Cette semaine, Human Rights Watch (HRW) a publié un rapport de 78 pages détaillant les effroyables conditions de travail encore subies par de nombreux ouvriers du secteur de la confection au Bangladesh, et dénonçant les mesures antisyndicales auxquelles ces derniers font face lorsqu’ils tentent de s’organiser.

Les violations vont de l’obligation de prester des heures supplémentaires ou du non-paiement des salaires à la violence physique.

Et ce, en dépit des nombreux amendements de juillet 2013 au Code du travail du Bangladesh, et même de l’adoption par le pays des conventions 87 et 98 de l’OIT sur la liberté syndicale et la négociation collective.

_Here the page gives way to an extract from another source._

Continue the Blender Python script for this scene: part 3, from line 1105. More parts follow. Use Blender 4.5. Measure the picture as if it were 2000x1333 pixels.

Malheureusement, la mise en œuvre de la législation demeure un grave problème, lorsque l’on voit que les travailleurs qui essaient de se syndiquer font face à des intimidations, des licenciements, voire à des violences.

D’après Alonzo Glenn Suson, directeur pays pour le Bangladesh de Solidarity Center, organisation de défense des droits des travailleurs, le besoin criant de protéger les droits des travailleurs n’a jamais été aussi clair.

« Si les syndicats du Bangladesh étaient forts, des désastres tels que celui survenu au Rana Plaza n’auraient jamais lieu. »

Mais ceux qui osent prendre la parole le font dans un environnement très hostile.
Le Bangladesh est le deuxième exportateur mondial de vêtements après la Chine, et emploie, dans le secteur de la confection, jusqu’à quatre millions de personnes.

Tant les propriétaires d’entreprise que le gouvernement prennent très au sérieux tout ce qu’ils perçoivent comme une menace au secteur.

Les militants et travailleurs du secteur tels que Nazma Akter [qui n’est pas de la famille de Kalpona], de la Fondation Awaj ont été accusés de vouloir « détruire le secteur » et ont été décrits comme des « ennemis de la nation ».

Nazma affirme toutefois qu’elle continuera sans relâche jusqu’à ce que prenne fin l’exploitation des ouvriers de la confection, maltraités et mal payés :

« Nous voulons travailler dans la dignité », dit-elle.